DEVLAMING: ... was — was — could prevail in a court to indicate that he wanted, that is his wife wanted to not have efforts such as forced feeding.

He listened to the facts. He listened to the evidence. He listened to the experts. And he made his decision, just like in any other trial they make their decision.

KASICH: Right.

DEVLAMING: And — and I understand there's been almost 20 rulings that have come from that in both the state and federal courts.

KASICH: Right, I got that. Denis, has he — has he told you that it's been excruciatingly difficult? In other words, I know what his rulings have been. And I know where — what people say about his faith...

What's confusing to me is a lot of these facts are in dispute. They're in dispute even right now. So has he indicated to you that this has been difficult for him? In light of his feelings. You can't separate your feelings from who you are, anymore than I can separate being a congressman from sort the way I was made.

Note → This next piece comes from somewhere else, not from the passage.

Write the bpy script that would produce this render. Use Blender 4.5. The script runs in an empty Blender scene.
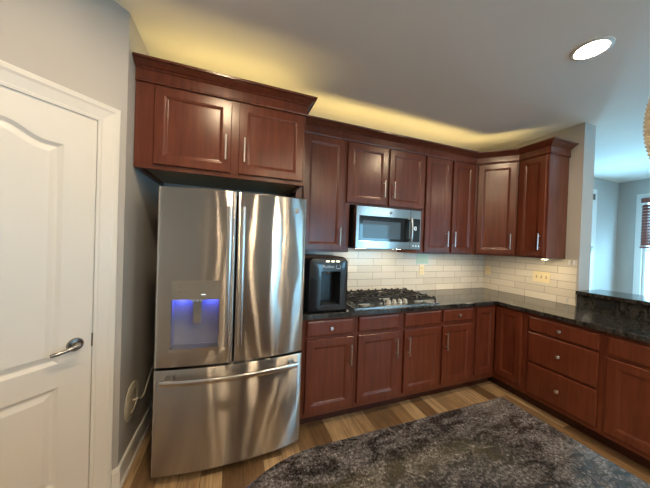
import bpy, bmesh, math, random
from mathutils import Vector, Matrix, Euler
random.seed(7)
PI = math.pi
C = bpy.context.scene.collection
scene = bpy.context.scene

# ------------------------------------------------------------------ camera
cam_d = bpy.data.cameras.new('camera'); cam = bpy.data.objects.new('camera', cam_d); C.objects.link(cam)
YAW, PITCH, ROLL, FPX = -0.3509, -0.0088, 0.0336, 246.51
fwd = Vector((-math.sin(YAW)*math.cos(PITCH), math.cos(YAW)*math.cos(PITCH), math.sin(PITCH)))
rgt = Vector((math.cos(YAW), math.sin(YAW), 0)); upv = rgt.cross(fwd)
r2 = rgt*math.cos(ROLL) + upv*math.sin(ROLL); u2 = -rgt*math.sin(ROLL) + upv*math.cos(ROLL)
cam.matrix_world = Matrix(((r2.x, u2.x, -fwd.x, -3.2198), (r2.y, u2.y, -fwd.y, -2.4295), (r2.z, u2.z, -fwd.z, 1.4713), (0, 0, 0, 1)))
cam_d.sensor_fit = 'HORIZONTAL'; cam_d.sensor_width = 36.0; cam_d.lens = FPX/650*36.0
cam_d.clip_start = 0.02; cam_d.clip_end = 200
scene.camera = cam

# ------------------------------------------------------------------ world, colour, light
scene.view_settings.view_transform = 'Standard'; scene.view_settings.look = 'None'
scene.view_settings.gamma = 1.0; scene.view_settings.use_curve_mapping = False
scene.view_settings.exposure = 1.0
world = bpy.data.worlds.new('daylight'); scene.world = world; world.use_nodes = True
bg = world.node_tree.nodes['Background']
bg.inputs[0].default_value = (0.30, 0.70, 1.0, 1); bg.inputs[1].default_value = 8.0
P_DOWN = 172.0      # recessed lamps (lens emission)
P_LED = .92        # watts per metre of strip above the wall cabinets
P_BLUE = 22.0
scene.cycles.sample_clamp_indirect = 6.0

def portal(loc, rot, sx, sy):
    l = bpy.data.lights.new('window_portal', 'AREA'); l.shape = 'RECTANGLE'; l.size = sx; l.size_y = sy
    l.cycles.is_portal = True
    o = bpy.data.objects.new('window_portal', l); o.location = loc; o.rotation_euler = rot; C.objects.link(o)

def strip_light(name, a, b, up=True, power=1.0, color=(1, .73, .24), w=.05):
    a = Vector(a); b = Vector(b); d = b-a
    l = bpy.data.lights.new(name, 'AREA'); l.shape = 'RECTANGLE'; l.size = d.length; l.size_y = w
    l.energy = power*d.length; l.color = color
    o = bpy.data.objects.new(name, l); C.objects.link(o)
    o.location = (a+b)/2; o.rotation_euler = Euler((PI if up else 0, 0, math.atan2(d.y, d.x)), 'XYZ')

# warm tape light lying on top of the wall cabinets, behind the crown
strip_light('led_tape', (-2.70, -.29, 2.46), (-.66, -.29, 2.46), True, P_LED)
strip_light('led_tape', (-.62, -.29, 2.46), (-.29, -.62, 2.46), True, P_LED)
strip_light('led_tape', (-3.76, -.48, 2.46), (-2.80, -.48, 2.46), True, P_LED)

P_TILE_FILL = 1.7  # added fill strips under the wall cabinets, to brighten the tiles
strip_light('added_tile_fill', (-1.30, -.27, 1.372), (-.66, -.27, 1.372), False, P_TILE_FILL, (1, .80, .52))
strip_light('added_tile_fill', (-.55, -.27, 1.372), (-.27, -.55, 1.372), False, P_TILE_FILL, (1, .80, .52))
strip_light('added_tile_fill', (-.27, -.64, 1.372), (-.27, -.86, 1.372), False, P_TILE_FILL, (1, .80, .52))

# ------------------------------------------------------------------ material helpers
def newmat(name):
    m = bpy.data.materials.new(name); m.use_nodes = True
    nt = m.node_tree; return m, nt, nt.nodes['Principled BSDF']
def N(nt, t, **kw):
    n = nt.nodes.new(t)
    for k, v in kw.items(): setattr(n, k, v)
    return n
def lk(nt, a, b): nt.links.new(a, b)
def ramp(nt, fac, stops):
    r = N(nt, 'ShaderNodeValToRGB'); e = r.color_ramp.elements
    e[0].position, e[0].color = stops[0][0], (*stops[0][1], 1)
    e[1].position, e[1].color = stops[-1][0], (*stops[-1][1], 1)
    for p, c in stops[1:-1]:
        x = e.new(p); x.color = (*c, 1)
    lk(nt, fac, r.inputs[0]); return r.outputs[0]
def coords(nt, scale=(1, 1, 1), rot=(0, 0, 0), loc=(0, 0, 0), src='Object'):
    tc = N(nt, 'ShaderNodeTexCoord'); mp = N(nt, 'ShaderNodeMapping')
    mp.inputs['Scale'].default_value = scale; mp.inputs['Rotation'].default_value = rot; mp.inputs['Location'].default_value = loc
    lk(nt, tc.outputs[src], mp.inputs[0]); return mp.outputs[0]
def noise(nt, vec, scale, detail=4, rough=.55, dist=0):
    n = N(nt, 'ShaderNodeTexNoise'); n.inputs['Scale'].default_value = scale; n.inputs['Detail'].default_value = detail
    n.inputs['Roughness'].default_value = rough; n.inputs['Distortion'].default_value = dist
    lk(nt, vec, n.inputs['Vector']); return n.outputs['Fac']
def bump(nt, h, bs, strength=.2, dist=.002):
    b = N(nt, 'ShaderNodeBump'); b.inputs['Strength'].default_value = strength; b.inputs['Distance'].default_value = dist
    lk(nt, h, b.inputs['Height']); lk(nt, b.outputs[0], bs.inputs['Normal']); return b
def plain(name, col, rough=.5, metal=0, emit=None, es=0, coat=0, spec=.5):
    m, nt, bs = newmat(name)
    v = noise(nt, coords(nt), 7, 3)
    c = ramp(nt, v, [(.3, tuple(x*.94 for x in col)), (.7, tuple(min(1, x*1.04) for x in col))])
    lk(nt, c, bs.inputs['Base Color'])
    bs.inputs['Roughness'].default_value = rough; bs.inputs['Metallic'].default_value = metal
    bs.inputs['Coat Weight'].default_value = coat; bs.inputs['Specular IOR Level'].default_value = spec
    if emit:
        bs.inputs['Emission Color'].default_value = (*emit, 1); bs.inputs['Emission Strength'].default_value = es
    return m
def painted(name, col, rough=.6, texture=.08):
    m, nt, bs = newmat(name); v = coords(nt)
    c = ramp(nt, noise(nt, v, 1.3, 3), [(.3, tuple(x*.97 for x in col)), (.7, tuple(min(1, x*1.02) for x in col))])
    lk(nt, c, bs.inputs['Base Color']); bs.inputs['Roughness'].default_value = rough
    bump(nt, noise(nt, v, 260, 2), bs, texture, .001); return m
def wood(name, c0, c1, axis='z'):
    m, nt, bs = newmat(name)
    sc = {'z': (14, 14, 1.1), 'x': (1.1, 14, 14)}[axis]
    v = coords(nt, sc)
    g = noise(nt, v, 2.4, 6, .6, .6)
    big = noise(nt, coords(nt), 2.2, 2)
    mix = N(nt, 'ShaderNodeMix'); mix.data_type = 'FLOAT'; mix.inputs[0].default_value = .45
    lk(nt, g, mix.inputs[2]); lk(nt, big, mix.inputs[3])
    c = ramp(nt, mix.outputs[0], [(.3, c0), (.7, c1)])
    lk(nt, c, bs.inputs['Base Color']); bs.inputs['Roughness'].default_value = .26
    bs.inputs['Specular IOR Level'].default_value = .42
    bs.inputs['Coat Weight'].default_value = .06; bs.inputs['Coat Roughness'].default_value = .2
    bump(nt, g, bs, .05, .001); return m
ROTN = 0.0
def steel(name, col=(.50, .475, .45), rough=.21, aniso=.84, wave=.34):
    """brushed steel: reflections smeared up and down across the horizontal grain"""
    m, nt, bs = newmat(name)
    br = noise(nt, coords(nt, (.6, .6, 220)), 3, 3)
    c = ramp(nt, br, [(.3, tuple(x*.95 for x in col)), (.7, col)])
    g = N(nt, 'ShaderNodeBsdfAnisotropic'); g.distribution = 'GGX'
    lk(nt, c, g.inputs['Color']); g.inputs['Roughness'].default_value = rough
    g.inputs['Anisotropy'].default_value = aniso; g.inputs['Rotation'].default_value = ROTN
    tg = N(nt, 'ShaderNodeTangent', direction_type='RADIAL', axis='Z'); lk(nt, tg.outputs[0], g.inputs['Tangent'])
    if wave:
        b = N(nt, 'ShaderNodeBump'); b.inputs['Strength'].default_value = wave; b.inputs['Distance'].default_value = .012
        lk(nt, noise(nt, coords(nt, (5, 5, 1.6)), 1.2, 1), b.inputs['Height']); lk(nt, b.outputs[0], g.inputs['Normal'])
    lk(nt, g.outputs[0], nt.nodes['Material Output'].inputs[0]); return m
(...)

DEVLAMING: But you can and you have to separate your rulings from who you are when you're a judge. We down here did not elect a Christian judge. We elected a judge that happened to be a Christian.

KASICH: Yes.

DEVLAMING: And with Judge Greer, and frankly, I never sat down with him. And I wouldn't do that to him to ask him the personal nature of what you said about his personal feelings about whether this woman lives or dies. I don't think he has the luxury to make that decision. He has to follow the law.

KASICH: And you know, Denis, just because you're a person of faith doesn't mean you have to be in favor of keeping the tube in. I think that's clear, as well.

But it's interesting, because so many overwhelmingly are for going for life in terms of these things that surround this case that have really been in dispute.

Listen, one question I would like to ask you, you know, Michael Schiavo's attorney made a campaign contribution to the judge. When I heard this today I was sort of surprised. Why you do think he'd take that?

DEVLAMING: I'm sorry? Why would he...

KASICH: Why would he take a campaign contribution from a lawyer for Michael Schiavo, in light of all this controversy? Do you think this was a bad decision? And I'm not trying to defame him here. I'm just — it's bizarre to me.

DEVLAMING: It's not bizarre. I mean, I think you'll find out that lawyers give contributions to judges and they appear before those judges. I think the judges with integrity may be grateful for it. But — and I've made contributions to judges, and I've lost an awful lot of hearings in front of those judges.

KASICH: You know, when I was in politics, whenever I had something going on that involved somebody, I was always very careful not to take anything from them. But look, that's a matter to question his integrity.

You're a stand-up guy for coming on. Judge Greer obviously feels strongly. He's put a lot on the line. And we're just going to have to see how this all works out. Sir, thank you for coming on.